DIRECTION:
Please set down all the lines beneath this one exactly, without the pictures.

*** INFORMATION SUPPLIED ***

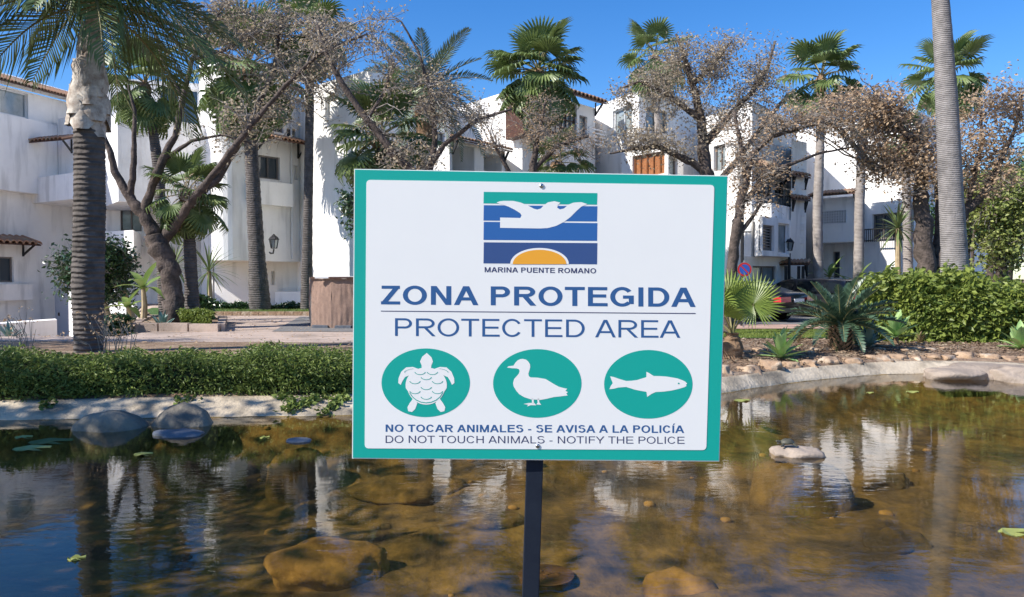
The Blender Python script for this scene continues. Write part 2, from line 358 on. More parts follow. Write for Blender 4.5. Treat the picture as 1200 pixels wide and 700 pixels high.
def facade(par, a, b, z0, z1, ops=(), mat=None, rec=.14, name='wall'):
    """ops: (x0,y0,x1,y1 in photo pixels, style, nx, ny); a wall with real openings"""
    P = Plane(a, b); mat = mat or M['stucco']; O = []
    for op in ops:
        xm = (op[0]+op[2])/2; ym = (op[1]+op[3])/2
        u0, u1 = P.uz(op[0], ym)[0], P.uz(op[2], ym)[0]; zt, zb = P.uz(xm, op[1])[1], P.uz(xm, op[3])[1]
        O.append((max(.02, min(u0, u1)), min(P.L-.02, max(u0, u1)), max(z0+.02, zb), min(z1-.02, zt), op[4] if len(op) > 4 else 'white', op[5] if len(op) > 5 else 2, op[6] if len(op) > 6 else 1))
    O = [o for o in O if o[1]-o[0] > .05 and o[3]-o[2] > .05]
    us = sorted(set([0, P.L]+[x for o in O for x in o[:2]])); zs = sorted(set([z0, z1]+[x for o in O for x in o[2:4]])); m = MB()
    for i in range(len(us)-1):
        for j in range(len(zs)-1):
            uc, zc = (us[i]+us[i+1])/2, (zs[j]+zs[j+1])/2
            if any(o[0] < uc < o[1] and o[2] < zc < o[3] for o in O): continue
            m.quad(P.p3(us[i], zs[j]), P.p3(us[i+1], zs[j]), P.p3(us[i+1], zs[j+1]), P.p3(us[i], zs[j+1]))
    for u0, u1, za, zb, st, nx, ny in O:
        c = [(u0, za), (u1, za), (u1, zb), (u0, zb)]
        for k in range(4):
            (p, q), (r_, s_) = c[k], c[(k+1) % 4]; m.quad(P.p3(p, q), P.p3(r_, s_), P.p3(r_, s_, -rec-.01), P.p3(p, q, -rec-.01))
    wl = m.build(name, mat, par, fix=False)
    for u0, u1, za, zb, st, nx, ny in O:
        if st == 'open':
            g = MB(); dd = 1.1; c = [(u0, za), (u1, za), (u1, zb), (u0, zb)]
            for k in range(4):
                (p, q), (r_, s_) = c[k], c[(k+1) % 4]; g.quad(P.p3(p, q, -rec), P.p3(r_, s_, -rec), P.p3(r_, s_, -dd), P.p3(p, q, -dd))
            g.quad(*[P.p3(u, z, -dd) for u, z in c]); g.build('recess', mat, par, fix=False)
            window(par, P, lerp(u0, u1, .45), lerp(u0, u1, .85), za, lerp(za, zb, .8), dd-.04, 'grey')
        elif st == 'hole': g = MB(); g.quad(*[P.p3(u, z, -rec) for u, z in ((u0, za), (u1, za), (u1, zb), (u0, zb))]); g.build('recess', mat, par, fix=False)
        else: window(par, P, u0, u1, za, zb, rec, st, nx, ny)
    return P
def volume(par, pts, z0, z1, ops={}, mat=None, roof='roof', cop=.05):
    """pts: footprint corners (xy, counter-clockwise from above, starting left): one facade per edge"""
    n = len(pts); out = []
    for i in range(n): out.append(facade(par, pts[i], pts[(i+1) % n], z0, z1, ops.get(i, ()), mat))
    m = MB(); 
    m.prism([tuple(p) for p in pts], z1+.001, z1+cop); m.build(roof, mat or M['stucco'], par)
    m = MB(); m.quad(*[(p[0], p[1], z0+.001) for p in pts]); m.build('soffit', mat or M['stucco'], par, fix=False)
    return out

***

OUTPUT FOR THIS EXERCISE:
The Blender Python script for this scene continues. Write part 2, from line 358 on. More parts follow. Write for Blender 4.5. Treat the picture as 1200 pixels wide and 700 pixels high.
def facade(par, a, b, z0, z1, ops=(), mat=None, rec=.14, name='wall'):
    """ops: (x0,y0,x1,y1 in photo pixels, style, nx, ny); a wall with real openings"""
    P = Plane(a, b); mat = mat or M['stucco']; O = []
    for op in ops:
        xm = (op[0]+op[2])/2; ym = (op[1]+op[3])/2
        u0, u1 = P.uz(op[0], ym)[0], P.uz(op[2], ym)[0]; zt, zb = P.uz(xm, op[1])[1], P.uz(xm, op[3])[1]
        O.append((max(.02, min(u0, u1)), min(P.L-.02, max(u0, u1)), max(z0+.02, zb), min(z1-.02, zt), op[4] if len(op) > 4 else 'white', op[5] if len(op) > 5 else 2, op[6] if len(op) > 6 else 1))
    O = [o for o in O if o[1]-o[0] > .05 and o[3]-o[2] > .05]
    us = sorted(set([0, P.L]+[x for o in O for x in o[:2]])); zs = sorted(set([z0, z1]+[x for o in O for x in o[2:4]])); m = MB()
    for i in range(len(us)-1):
        for j in range(len(zs)-1):
            uc, zc = (us[i]+us[i+1])/2, (zs[j]+zs[j+1])/2
            if any(o[0] < uc < o[1] and o[2] < zc < o[3] for o in O): continue
            m.quad(P.p3(us[i], zs[j]), P.p3(us[i+1], zs[j]), P.p3(us[i+1], zs[j+1]), P.p3(us[i], zs[j+1]))
    for u0, u1, za, zb, st, nx, ny in O:
        c = [(u0, za), (u1, za), (u1, zb), (u0, zb)]
        for k in range(4):
            (p, q), (r_, s_) = c[k], c[(k+1) % 4]; m.quad(P.p3(p, q), P.p3(r_, s_), P.p3(r_, s_, -rec-.01), P.p3(p, q, -rec-.01))
    wl = m.build(name, mat, par, fix=False)
    for u0, u1, za, zb, st, nx, ny in O:
        if st == 'open':
            g = MB(); dd = 1.1; c = [(u0, za), (u1, za), (u1, zb), (u0, zb)]
            for k in range(4):
                (p, q), (r_, s_) = c[k], c[(k+1) % 4]; g.quad(P.p3(p, q, -rec), P.p3(r_, s_, -rec), P.p3(r_, s_, -dd), P.p3(p, q, -dd))
            g.quad(*[P.p3(u, z, -dd) for u, z in c]); g.build('recess', mat, par, fix=False)
            window(par, P, lerp(u0, u1, .45), lerp(u0, u1, .85), za, lerp(za, zb, .8), dd-.04, 'grey')
        elif st == 'hole': g = MB(); g.quad(*[P.p3(u, z, -rec) for u, z in ((u0, za), (u1, za), (u1, zb), (u0, zb))]); g.build('recess', mat, par, fix=False)
        else: window(par, P, u0, u1, za, zb, rec, st, nx, ny)
    return P
def volume(par, pts, z0, z1, ops={}, mat=None, roof='roof', cop=.05):
    """pts: footprint corners (xy, counter-clockwise from above, starting left): one facade per edge"""
    n = len(pts); out = []
    for i in range(n): out.append(facade(par, pts[i], pts[(i+1) % n], z0, z1, ops.get(i, ()), mat))
    m = MB(); 
    m.prism([tuple(p) for p in pts], z1+.001, z1+cop); m.build(roof, mat or M['stucco'], par)
    m = MB(); m.quad(*[(p[0], p[1], z0+.001) for p in pts]); m.build('soffit', mat or M['stucco'], par, fix=False)
    return out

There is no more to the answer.